> Working data
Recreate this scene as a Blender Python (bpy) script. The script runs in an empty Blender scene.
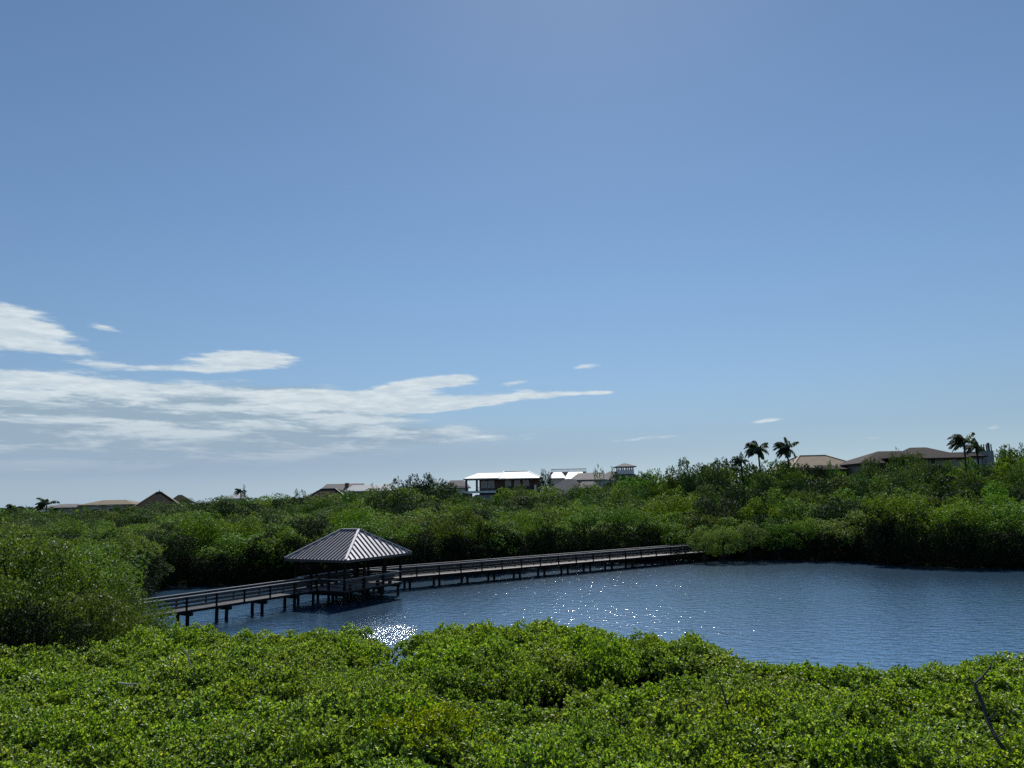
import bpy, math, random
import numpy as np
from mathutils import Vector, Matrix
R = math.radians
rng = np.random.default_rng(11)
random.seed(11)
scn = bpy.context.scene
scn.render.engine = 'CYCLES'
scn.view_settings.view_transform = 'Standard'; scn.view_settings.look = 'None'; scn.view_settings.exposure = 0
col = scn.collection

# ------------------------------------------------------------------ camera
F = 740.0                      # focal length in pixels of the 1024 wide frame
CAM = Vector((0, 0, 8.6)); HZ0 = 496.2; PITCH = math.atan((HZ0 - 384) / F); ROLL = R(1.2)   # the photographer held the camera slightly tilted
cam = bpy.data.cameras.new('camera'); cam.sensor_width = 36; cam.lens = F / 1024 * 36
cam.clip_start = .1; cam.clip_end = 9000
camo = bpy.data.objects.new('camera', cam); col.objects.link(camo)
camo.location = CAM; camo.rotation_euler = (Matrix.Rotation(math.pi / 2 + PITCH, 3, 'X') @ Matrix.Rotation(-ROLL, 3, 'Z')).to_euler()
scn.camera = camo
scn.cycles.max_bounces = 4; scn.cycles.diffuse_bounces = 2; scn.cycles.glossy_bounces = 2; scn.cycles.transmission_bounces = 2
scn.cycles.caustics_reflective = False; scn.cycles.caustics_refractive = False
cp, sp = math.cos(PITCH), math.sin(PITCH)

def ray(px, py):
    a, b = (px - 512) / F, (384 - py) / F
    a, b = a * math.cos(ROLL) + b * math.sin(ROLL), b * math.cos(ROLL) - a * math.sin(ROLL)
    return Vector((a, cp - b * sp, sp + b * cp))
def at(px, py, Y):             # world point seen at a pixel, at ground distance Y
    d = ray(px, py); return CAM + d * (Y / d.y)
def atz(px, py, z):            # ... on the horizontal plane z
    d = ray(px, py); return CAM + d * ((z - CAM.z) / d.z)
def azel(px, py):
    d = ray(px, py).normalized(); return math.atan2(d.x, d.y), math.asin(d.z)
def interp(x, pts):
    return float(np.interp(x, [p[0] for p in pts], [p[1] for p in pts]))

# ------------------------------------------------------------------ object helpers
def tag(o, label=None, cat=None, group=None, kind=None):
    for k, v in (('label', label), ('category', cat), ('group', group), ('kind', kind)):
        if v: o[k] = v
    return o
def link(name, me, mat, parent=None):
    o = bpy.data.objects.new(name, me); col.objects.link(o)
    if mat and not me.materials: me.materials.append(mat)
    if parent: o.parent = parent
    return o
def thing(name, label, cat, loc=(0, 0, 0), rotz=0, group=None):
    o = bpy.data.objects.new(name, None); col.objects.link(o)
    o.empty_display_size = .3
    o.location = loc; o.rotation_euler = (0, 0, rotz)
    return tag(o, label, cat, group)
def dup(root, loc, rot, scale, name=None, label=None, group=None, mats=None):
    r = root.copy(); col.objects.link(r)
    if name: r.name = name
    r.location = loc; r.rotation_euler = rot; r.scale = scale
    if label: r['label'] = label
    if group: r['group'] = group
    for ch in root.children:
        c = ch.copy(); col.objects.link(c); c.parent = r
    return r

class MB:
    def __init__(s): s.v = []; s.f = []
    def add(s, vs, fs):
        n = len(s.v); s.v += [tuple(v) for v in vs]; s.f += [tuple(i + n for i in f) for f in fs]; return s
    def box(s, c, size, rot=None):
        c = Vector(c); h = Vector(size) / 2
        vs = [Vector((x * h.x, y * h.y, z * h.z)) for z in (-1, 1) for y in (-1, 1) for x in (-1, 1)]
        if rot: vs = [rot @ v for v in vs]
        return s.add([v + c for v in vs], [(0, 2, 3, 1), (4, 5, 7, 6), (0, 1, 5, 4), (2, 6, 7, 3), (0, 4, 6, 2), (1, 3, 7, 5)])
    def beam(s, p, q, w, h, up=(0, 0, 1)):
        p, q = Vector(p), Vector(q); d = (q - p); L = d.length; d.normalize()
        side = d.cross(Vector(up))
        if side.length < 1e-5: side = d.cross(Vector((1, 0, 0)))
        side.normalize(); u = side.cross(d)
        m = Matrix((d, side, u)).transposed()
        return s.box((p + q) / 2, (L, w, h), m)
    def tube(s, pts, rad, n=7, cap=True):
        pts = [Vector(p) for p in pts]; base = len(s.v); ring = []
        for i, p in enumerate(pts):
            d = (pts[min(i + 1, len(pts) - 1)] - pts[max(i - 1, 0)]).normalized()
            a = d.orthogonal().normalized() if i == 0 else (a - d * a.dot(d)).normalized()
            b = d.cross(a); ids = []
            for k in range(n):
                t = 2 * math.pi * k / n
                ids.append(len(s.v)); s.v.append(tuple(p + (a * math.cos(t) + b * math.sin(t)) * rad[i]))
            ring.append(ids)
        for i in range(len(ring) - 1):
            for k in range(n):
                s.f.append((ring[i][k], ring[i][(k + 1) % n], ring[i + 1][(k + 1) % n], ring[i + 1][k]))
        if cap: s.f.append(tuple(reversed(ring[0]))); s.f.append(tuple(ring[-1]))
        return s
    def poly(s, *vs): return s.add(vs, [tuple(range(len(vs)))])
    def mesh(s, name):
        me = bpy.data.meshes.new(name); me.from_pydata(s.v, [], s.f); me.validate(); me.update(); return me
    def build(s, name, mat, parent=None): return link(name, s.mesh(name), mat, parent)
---
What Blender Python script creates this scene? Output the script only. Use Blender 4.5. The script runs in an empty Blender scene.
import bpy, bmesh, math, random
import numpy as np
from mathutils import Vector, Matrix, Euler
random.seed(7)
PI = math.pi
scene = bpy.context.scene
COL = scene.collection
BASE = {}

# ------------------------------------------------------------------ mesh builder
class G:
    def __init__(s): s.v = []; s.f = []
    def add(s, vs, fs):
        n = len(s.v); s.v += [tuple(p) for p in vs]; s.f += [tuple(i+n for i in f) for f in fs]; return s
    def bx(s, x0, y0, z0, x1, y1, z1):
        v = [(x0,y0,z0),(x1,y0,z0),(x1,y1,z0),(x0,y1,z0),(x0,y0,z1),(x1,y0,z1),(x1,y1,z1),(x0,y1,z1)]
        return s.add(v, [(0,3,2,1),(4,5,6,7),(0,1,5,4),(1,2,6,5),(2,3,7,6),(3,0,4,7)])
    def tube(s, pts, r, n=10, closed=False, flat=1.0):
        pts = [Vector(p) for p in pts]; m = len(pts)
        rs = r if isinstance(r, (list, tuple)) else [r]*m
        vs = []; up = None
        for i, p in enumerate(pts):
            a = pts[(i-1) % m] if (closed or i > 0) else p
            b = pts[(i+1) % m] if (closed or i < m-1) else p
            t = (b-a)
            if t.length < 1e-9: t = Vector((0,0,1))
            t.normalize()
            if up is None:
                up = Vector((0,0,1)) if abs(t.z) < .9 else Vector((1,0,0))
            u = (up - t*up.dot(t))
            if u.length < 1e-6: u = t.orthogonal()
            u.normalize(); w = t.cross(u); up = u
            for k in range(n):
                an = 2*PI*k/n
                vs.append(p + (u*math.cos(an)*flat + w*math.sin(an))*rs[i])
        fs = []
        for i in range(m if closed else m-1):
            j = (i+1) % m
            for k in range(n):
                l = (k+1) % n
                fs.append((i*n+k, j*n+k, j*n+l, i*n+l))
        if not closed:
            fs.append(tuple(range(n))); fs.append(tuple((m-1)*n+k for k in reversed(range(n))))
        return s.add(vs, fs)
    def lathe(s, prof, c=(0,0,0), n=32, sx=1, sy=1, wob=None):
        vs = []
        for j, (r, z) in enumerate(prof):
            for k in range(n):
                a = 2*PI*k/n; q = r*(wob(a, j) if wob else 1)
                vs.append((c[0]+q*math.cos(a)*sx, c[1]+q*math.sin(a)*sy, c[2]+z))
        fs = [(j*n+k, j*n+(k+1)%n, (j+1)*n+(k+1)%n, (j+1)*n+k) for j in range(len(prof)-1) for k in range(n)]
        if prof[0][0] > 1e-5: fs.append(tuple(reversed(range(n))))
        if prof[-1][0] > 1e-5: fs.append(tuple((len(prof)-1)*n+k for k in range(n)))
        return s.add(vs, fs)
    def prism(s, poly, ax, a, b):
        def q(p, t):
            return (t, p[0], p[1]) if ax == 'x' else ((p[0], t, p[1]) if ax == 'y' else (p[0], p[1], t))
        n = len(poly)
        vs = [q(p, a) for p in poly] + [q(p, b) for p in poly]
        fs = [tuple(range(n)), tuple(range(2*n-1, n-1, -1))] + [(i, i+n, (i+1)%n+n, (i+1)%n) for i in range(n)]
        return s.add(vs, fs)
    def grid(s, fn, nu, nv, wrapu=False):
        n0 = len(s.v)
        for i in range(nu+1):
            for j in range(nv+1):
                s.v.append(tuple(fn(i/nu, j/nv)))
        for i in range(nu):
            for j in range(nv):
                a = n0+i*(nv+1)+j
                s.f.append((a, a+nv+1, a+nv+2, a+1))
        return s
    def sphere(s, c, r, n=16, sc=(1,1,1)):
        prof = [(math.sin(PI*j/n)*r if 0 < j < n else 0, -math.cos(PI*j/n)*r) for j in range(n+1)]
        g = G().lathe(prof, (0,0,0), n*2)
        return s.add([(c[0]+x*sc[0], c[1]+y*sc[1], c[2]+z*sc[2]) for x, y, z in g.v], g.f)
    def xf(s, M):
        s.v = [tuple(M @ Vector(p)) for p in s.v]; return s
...
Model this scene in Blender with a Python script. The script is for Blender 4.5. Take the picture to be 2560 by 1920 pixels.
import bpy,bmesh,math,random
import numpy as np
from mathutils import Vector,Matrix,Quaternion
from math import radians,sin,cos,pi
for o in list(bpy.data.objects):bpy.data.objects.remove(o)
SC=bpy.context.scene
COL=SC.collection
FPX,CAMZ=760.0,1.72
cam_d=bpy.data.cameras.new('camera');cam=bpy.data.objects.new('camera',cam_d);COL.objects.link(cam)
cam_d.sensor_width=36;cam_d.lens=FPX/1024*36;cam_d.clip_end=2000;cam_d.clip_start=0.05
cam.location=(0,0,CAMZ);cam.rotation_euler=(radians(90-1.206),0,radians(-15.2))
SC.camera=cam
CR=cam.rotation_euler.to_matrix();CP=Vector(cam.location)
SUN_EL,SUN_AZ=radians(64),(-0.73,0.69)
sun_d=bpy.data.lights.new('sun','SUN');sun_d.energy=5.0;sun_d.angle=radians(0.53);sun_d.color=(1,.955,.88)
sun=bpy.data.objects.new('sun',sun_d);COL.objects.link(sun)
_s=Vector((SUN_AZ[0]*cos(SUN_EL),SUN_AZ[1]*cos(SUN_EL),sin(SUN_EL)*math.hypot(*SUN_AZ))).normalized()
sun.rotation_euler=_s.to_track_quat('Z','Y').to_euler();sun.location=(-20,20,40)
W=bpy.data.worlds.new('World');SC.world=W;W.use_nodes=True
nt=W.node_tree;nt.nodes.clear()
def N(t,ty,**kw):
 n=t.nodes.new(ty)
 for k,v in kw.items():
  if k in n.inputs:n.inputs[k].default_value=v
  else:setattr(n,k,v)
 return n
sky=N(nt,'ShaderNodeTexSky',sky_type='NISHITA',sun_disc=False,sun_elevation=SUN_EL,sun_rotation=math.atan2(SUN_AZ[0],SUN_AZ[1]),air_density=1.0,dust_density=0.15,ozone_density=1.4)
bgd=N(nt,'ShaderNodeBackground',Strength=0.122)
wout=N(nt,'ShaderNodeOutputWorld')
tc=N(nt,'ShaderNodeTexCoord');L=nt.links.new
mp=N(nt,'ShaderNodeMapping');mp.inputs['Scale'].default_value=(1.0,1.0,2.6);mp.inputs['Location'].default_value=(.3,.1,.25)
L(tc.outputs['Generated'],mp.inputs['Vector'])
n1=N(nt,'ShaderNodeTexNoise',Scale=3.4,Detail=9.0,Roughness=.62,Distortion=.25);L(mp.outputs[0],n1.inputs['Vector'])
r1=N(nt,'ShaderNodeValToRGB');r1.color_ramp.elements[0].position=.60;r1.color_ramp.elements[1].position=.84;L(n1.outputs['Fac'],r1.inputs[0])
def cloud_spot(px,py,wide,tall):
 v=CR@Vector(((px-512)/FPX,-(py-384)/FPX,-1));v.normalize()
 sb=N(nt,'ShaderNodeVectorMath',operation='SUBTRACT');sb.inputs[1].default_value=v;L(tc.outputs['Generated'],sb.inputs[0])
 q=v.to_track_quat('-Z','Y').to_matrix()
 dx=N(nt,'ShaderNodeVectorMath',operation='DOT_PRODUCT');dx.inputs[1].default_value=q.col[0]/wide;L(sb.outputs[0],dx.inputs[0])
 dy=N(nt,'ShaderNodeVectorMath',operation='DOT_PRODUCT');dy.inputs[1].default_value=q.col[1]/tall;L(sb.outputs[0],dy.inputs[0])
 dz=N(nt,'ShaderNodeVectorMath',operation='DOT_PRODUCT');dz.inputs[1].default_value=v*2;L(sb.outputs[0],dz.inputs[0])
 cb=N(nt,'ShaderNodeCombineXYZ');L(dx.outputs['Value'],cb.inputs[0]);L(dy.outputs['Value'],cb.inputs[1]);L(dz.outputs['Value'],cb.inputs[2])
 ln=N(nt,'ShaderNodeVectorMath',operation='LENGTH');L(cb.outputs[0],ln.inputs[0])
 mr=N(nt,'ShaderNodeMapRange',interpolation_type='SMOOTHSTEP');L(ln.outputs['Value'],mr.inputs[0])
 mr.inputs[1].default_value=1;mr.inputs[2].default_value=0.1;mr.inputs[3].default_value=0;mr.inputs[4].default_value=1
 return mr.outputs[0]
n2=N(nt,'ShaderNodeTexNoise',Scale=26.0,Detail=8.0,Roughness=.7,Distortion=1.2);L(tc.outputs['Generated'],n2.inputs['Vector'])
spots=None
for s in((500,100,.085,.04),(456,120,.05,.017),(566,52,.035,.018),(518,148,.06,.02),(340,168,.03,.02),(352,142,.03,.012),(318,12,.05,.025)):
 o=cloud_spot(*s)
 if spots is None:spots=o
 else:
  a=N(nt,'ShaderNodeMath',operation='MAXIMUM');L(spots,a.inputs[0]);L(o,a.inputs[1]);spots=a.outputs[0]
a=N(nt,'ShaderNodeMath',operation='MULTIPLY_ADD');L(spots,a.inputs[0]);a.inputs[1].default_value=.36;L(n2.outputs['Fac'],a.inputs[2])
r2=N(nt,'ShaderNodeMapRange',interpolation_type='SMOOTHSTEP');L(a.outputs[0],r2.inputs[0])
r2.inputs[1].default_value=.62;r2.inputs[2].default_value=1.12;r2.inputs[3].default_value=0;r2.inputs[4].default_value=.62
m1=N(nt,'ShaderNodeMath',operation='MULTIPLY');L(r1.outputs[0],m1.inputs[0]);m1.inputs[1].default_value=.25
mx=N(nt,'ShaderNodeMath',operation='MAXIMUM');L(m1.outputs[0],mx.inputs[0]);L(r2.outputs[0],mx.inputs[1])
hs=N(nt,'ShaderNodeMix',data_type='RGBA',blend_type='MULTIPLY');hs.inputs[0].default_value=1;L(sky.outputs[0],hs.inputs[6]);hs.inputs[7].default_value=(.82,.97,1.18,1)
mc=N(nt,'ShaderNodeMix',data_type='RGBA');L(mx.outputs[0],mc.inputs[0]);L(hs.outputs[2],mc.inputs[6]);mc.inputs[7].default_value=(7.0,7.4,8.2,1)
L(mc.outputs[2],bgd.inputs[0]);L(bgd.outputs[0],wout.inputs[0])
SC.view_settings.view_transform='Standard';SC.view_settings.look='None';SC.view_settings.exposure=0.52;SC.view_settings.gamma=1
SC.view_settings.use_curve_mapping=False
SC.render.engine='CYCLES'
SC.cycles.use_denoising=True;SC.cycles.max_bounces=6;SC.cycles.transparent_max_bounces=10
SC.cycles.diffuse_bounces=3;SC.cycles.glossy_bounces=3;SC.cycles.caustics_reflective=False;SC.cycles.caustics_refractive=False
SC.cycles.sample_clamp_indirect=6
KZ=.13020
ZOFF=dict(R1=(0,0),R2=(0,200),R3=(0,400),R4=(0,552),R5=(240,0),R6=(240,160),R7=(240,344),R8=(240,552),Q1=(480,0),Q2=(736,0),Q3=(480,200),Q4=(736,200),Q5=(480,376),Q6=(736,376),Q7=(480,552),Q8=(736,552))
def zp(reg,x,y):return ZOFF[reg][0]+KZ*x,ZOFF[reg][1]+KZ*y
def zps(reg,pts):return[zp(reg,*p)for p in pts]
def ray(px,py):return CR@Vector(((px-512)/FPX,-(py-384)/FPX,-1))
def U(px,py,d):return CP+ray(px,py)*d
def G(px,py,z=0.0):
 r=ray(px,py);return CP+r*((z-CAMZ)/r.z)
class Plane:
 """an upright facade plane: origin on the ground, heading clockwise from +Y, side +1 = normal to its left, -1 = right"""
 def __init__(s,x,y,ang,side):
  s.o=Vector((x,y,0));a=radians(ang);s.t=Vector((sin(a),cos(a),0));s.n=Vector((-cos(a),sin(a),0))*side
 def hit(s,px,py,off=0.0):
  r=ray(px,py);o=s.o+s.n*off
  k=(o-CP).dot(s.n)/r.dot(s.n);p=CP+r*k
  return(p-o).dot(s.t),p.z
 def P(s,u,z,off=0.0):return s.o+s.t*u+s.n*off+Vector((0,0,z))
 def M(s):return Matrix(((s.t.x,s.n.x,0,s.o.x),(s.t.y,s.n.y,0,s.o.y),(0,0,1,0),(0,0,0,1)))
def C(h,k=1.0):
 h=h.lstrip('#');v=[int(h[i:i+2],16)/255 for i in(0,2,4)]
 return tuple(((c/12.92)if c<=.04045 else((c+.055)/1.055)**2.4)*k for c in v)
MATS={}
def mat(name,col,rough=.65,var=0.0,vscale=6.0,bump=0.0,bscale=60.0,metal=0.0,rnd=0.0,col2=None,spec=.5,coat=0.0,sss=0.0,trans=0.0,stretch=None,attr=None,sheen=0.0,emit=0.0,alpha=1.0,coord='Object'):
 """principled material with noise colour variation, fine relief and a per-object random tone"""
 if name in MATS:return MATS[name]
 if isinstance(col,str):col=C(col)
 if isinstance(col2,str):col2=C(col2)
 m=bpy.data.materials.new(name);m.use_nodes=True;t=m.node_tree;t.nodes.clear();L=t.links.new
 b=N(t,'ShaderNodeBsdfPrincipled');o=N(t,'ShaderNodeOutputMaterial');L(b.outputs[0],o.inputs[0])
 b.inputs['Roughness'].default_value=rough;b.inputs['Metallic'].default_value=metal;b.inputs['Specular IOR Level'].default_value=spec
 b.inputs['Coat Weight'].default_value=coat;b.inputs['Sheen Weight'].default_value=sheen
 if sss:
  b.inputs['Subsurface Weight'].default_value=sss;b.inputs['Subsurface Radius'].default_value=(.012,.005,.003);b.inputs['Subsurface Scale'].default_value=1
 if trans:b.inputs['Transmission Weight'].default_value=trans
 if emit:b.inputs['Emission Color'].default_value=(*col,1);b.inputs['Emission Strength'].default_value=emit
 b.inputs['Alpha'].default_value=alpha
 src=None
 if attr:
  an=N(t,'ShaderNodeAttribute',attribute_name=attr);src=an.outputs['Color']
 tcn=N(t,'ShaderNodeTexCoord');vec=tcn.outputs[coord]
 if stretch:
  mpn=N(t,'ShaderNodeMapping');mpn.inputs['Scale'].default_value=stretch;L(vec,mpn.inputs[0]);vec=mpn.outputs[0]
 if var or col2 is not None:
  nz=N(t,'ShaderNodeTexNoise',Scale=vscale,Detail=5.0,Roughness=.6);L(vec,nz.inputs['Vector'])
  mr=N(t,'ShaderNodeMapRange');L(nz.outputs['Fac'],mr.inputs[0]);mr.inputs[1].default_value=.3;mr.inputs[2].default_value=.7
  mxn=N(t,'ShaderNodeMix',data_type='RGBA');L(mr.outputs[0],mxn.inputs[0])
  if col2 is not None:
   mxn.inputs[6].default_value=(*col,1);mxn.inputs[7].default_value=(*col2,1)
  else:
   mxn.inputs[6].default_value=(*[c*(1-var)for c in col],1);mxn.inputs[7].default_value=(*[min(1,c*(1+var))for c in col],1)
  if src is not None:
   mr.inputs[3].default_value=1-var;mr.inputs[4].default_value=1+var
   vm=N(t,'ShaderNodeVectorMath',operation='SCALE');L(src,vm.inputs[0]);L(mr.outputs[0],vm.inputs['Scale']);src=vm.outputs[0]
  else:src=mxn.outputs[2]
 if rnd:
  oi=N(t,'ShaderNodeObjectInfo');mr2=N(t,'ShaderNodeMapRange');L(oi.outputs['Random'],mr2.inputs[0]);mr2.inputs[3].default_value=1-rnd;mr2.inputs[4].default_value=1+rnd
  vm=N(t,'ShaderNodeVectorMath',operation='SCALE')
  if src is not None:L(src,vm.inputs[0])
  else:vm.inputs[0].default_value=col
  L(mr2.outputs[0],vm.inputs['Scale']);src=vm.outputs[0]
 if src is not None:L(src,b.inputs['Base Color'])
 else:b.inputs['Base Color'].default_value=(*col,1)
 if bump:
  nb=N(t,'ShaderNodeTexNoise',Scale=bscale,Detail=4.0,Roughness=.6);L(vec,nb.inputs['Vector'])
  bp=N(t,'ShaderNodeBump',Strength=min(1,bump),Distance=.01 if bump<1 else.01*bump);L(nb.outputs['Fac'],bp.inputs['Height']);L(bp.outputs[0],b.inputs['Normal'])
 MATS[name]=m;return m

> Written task
Filter out all lines lacking the word "runs" and copy the rest.

> Full solution
Recreate this scene as a Blender Python (bpy) script. The script runs in an empty Blender scene.
What Blender Python script creates this scene? Output the script only. Use Blender 4.5. The script runs in an empty Blender scene.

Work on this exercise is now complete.